BRIDGING
The Bridging project builds on more than eight years of transnational collaboration at the intersection of art, culture, and community-based practice across Europe and Africa. Its conceptual framework emerges from insights gained through the previous project SHARE; Creative Powers of Art, which connected twelve partner organizations, over sixty artists, and multiple local communities, demonstrating the role of art as a tool for social cohesion, knowledge production, and empowerment.
Bridging was submitted to the Creative Europe programme as a medium-scale cooperation project for the period 2026–2029. Although the project was not selected for funding in this application round, its activities and partnerships are already being developed incrementally through pilot actions, residencies, collaborations, and productions. The project remains in active development and is planned to be resubmitted to Creative Europe in a future call, positioning Bridging as a long-term process rather than a single funding-dependent initiative.
The project focuses on transcontinental artistic collaboration, co-creation, and circulation of artistic work; research into cultural heritage; capacity-building for artists and cultural practitioners; and the development of digital and sustainable practices. Particular emphasis is placed on residency programmes, feminist and decolonial research approaches, participatory learning, and the connection between local knowledge systems and global artistic networks. The consortium brings together European partners working closely with African organizations and grassroots actors, enabling multi-directional mobility and exchange that moves beyond a unidirectional Europe–Africa framework.

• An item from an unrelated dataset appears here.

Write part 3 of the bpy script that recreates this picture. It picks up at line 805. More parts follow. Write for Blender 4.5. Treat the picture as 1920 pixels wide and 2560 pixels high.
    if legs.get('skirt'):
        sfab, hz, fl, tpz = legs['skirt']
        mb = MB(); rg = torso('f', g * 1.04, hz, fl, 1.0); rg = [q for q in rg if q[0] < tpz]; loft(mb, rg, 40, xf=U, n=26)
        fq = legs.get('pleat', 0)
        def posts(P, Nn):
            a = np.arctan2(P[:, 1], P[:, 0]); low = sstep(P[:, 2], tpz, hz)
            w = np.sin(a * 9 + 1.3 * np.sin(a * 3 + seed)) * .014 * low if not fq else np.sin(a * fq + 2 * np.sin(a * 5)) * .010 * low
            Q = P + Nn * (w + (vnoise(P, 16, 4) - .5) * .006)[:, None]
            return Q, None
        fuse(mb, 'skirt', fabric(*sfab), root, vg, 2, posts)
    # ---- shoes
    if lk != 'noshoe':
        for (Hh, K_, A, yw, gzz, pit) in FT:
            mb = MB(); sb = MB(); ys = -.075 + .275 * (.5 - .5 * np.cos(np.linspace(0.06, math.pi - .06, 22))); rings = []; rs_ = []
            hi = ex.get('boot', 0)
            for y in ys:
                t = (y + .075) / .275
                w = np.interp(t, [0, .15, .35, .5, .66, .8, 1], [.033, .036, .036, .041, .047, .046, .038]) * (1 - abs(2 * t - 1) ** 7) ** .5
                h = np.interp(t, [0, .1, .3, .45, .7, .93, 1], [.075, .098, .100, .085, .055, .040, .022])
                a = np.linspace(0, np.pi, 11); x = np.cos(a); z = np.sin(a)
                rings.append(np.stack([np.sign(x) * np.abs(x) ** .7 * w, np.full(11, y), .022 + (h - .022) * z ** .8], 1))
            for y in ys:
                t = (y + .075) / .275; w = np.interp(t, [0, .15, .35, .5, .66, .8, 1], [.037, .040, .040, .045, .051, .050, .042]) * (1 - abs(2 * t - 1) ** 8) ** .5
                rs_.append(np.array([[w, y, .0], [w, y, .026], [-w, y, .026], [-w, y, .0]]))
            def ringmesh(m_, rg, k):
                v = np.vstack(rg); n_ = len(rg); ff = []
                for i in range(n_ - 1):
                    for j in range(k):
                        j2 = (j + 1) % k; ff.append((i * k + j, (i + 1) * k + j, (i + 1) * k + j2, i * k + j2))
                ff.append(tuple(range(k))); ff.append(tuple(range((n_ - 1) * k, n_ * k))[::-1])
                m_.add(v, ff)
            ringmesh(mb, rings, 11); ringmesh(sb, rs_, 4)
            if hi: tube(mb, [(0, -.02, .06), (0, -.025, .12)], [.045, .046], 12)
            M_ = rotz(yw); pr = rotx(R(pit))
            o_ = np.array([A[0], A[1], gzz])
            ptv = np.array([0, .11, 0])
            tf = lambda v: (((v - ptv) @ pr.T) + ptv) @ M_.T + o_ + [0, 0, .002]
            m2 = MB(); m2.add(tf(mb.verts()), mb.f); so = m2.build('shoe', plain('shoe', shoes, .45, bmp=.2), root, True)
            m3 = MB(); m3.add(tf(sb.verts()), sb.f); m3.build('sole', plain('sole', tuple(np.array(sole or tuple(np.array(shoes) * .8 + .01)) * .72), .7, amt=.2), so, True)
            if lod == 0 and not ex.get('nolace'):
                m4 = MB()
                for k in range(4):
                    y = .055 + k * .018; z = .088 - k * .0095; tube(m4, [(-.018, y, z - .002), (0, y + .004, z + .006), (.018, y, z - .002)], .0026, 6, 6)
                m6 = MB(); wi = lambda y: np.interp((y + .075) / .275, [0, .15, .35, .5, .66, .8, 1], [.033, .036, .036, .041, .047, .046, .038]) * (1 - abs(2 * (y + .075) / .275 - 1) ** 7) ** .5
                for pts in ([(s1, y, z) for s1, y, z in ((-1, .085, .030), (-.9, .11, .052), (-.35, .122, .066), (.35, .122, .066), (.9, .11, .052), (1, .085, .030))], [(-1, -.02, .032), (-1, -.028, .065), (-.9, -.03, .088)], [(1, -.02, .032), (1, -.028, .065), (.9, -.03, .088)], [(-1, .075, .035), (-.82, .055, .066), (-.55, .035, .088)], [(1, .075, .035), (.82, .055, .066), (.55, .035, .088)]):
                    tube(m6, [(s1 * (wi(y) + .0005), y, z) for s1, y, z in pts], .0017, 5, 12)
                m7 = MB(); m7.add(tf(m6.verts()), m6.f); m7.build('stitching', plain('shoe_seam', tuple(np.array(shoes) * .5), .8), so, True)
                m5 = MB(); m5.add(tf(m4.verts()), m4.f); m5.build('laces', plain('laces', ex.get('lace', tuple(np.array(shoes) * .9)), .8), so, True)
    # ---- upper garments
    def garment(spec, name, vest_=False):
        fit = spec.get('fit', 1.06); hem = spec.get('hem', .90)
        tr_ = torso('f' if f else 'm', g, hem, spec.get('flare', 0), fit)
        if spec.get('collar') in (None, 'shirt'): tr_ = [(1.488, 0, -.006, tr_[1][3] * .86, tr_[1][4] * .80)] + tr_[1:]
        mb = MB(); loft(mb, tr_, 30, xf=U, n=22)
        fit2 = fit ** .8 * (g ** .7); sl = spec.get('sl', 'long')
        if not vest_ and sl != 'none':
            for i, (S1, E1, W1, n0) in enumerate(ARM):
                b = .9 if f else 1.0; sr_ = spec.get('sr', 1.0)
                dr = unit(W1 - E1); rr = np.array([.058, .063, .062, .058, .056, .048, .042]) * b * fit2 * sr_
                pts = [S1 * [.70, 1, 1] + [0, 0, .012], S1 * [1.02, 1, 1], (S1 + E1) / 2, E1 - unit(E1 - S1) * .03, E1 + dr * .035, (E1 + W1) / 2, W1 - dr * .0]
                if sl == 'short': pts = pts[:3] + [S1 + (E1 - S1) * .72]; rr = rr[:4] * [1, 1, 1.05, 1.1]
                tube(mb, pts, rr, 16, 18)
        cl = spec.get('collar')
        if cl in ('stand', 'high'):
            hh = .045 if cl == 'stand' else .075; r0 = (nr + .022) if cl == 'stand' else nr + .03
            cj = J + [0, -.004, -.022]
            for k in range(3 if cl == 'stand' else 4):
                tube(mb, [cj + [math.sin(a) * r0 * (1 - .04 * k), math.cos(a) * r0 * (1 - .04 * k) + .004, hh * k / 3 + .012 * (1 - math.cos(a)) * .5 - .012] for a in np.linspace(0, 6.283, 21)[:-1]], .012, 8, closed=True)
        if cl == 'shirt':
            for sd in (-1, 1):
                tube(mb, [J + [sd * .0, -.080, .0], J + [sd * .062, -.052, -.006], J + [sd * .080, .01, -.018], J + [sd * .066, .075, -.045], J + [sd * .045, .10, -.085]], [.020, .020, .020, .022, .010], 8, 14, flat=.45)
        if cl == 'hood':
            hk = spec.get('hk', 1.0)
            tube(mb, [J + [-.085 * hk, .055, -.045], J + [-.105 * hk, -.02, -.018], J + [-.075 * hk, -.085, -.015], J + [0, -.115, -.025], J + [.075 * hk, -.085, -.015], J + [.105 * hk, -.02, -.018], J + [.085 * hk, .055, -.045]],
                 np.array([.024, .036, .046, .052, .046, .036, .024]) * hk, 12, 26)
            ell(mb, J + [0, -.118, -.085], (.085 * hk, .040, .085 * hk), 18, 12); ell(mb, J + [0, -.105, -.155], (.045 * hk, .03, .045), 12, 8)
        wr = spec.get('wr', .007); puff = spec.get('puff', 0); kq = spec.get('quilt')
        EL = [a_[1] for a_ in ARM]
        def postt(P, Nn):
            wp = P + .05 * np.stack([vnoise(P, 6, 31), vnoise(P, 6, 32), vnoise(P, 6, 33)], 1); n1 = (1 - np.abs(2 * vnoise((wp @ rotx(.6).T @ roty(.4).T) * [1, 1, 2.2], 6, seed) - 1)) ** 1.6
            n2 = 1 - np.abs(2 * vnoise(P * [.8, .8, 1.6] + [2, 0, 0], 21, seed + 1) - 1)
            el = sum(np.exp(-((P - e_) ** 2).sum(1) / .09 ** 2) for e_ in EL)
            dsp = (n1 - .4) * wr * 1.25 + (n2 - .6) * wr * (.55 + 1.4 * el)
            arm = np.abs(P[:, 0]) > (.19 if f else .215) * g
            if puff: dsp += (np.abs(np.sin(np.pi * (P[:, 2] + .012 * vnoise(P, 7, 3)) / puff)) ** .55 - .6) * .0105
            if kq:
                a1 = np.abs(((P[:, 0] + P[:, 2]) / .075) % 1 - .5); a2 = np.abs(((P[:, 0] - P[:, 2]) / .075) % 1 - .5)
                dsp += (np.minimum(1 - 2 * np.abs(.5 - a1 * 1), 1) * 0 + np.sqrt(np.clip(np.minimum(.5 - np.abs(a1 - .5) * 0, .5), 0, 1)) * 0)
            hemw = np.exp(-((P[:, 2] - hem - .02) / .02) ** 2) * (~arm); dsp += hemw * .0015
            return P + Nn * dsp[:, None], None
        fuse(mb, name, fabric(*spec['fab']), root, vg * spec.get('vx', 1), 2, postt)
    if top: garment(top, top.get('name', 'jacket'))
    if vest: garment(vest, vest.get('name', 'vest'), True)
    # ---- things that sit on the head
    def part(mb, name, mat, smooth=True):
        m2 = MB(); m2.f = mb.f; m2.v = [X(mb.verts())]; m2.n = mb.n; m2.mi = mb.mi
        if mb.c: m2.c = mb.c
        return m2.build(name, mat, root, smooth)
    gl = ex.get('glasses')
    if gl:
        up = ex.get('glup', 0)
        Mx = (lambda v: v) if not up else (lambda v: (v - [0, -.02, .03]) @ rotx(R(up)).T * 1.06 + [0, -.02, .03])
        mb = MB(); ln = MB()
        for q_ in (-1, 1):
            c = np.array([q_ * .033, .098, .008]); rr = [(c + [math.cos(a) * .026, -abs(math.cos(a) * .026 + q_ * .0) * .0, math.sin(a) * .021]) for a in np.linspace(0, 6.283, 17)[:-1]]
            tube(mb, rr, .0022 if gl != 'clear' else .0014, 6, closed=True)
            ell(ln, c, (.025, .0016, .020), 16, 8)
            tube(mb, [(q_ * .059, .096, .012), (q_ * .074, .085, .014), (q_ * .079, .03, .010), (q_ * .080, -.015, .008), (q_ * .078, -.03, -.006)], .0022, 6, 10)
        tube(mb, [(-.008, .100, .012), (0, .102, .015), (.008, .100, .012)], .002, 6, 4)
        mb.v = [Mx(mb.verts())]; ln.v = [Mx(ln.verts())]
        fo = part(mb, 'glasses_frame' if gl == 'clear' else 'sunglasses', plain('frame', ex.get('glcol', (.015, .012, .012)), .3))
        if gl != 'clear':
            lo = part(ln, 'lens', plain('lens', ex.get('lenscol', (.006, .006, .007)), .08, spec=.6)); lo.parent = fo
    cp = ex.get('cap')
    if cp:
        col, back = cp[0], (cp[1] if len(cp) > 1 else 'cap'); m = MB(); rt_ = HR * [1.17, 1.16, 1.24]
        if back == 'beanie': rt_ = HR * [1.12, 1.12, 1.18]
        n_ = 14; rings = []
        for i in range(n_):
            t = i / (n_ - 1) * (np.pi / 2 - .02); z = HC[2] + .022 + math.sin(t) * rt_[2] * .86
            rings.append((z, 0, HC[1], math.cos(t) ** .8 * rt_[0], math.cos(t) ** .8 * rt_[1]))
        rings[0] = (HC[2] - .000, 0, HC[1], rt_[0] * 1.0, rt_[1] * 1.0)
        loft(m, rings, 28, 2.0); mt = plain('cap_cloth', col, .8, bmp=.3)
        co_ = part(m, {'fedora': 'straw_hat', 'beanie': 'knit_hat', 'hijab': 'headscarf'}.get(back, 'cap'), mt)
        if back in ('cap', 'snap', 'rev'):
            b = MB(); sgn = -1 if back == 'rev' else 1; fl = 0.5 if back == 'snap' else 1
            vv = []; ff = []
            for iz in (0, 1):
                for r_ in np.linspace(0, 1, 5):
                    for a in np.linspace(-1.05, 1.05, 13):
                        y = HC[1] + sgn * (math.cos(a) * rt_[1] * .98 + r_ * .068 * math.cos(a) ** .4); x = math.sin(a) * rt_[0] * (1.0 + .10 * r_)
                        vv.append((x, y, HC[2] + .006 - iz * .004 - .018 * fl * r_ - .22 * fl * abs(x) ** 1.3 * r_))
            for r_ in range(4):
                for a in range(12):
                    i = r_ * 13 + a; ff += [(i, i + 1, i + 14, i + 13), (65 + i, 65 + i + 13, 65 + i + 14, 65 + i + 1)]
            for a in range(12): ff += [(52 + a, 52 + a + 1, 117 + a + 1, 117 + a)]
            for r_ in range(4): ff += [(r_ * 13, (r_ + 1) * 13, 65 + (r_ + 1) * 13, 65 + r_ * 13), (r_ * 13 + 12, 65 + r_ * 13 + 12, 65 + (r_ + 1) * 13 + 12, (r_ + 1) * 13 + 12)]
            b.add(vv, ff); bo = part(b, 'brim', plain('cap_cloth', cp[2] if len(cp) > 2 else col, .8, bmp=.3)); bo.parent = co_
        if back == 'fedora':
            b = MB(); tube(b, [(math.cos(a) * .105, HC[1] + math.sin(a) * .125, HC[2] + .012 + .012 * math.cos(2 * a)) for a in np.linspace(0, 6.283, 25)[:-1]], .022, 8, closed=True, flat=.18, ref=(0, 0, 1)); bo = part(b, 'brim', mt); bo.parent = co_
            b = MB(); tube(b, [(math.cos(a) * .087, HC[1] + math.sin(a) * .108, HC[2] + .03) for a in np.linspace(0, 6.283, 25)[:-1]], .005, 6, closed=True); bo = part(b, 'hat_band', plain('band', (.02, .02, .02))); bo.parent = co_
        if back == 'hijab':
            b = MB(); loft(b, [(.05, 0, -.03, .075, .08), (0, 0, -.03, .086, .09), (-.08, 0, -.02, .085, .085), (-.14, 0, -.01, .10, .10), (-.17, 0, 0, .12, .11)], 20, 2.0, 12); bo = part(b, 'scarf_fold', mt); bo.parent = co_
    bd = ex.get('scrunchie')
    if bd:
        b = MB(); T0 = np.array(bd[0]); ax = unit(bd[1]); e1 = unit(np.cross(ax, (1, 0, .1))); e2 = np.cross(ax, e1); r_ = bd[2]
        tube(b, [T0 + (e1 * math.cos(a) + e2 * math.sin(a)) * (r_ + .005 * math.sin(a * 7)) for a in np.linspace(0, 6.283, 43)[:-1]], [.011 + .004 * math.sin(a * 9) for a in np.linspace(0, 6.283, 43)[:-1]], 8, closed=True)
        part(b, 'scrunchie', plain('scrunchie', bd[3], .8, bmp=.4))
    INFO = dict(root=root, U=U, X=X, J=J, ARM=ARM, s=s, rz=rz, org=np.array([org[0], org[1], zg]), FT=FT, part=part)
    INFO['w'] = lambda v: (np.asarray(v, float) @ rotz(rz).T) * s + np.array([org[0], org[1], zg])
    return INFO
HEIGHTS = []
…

Addressing key priorities such as digital transformation, environmental sustainability, youth engagement, and gender equality, Bridging understands art as a space of knowledge production, political imagination, and alternative institutional models. Its objective is not only the production of artworks, but the long-term building of relationships, shared knowledge, and cultural infrastructure that support more just, horizontal, and reciprocal forms of international cultural cooperation.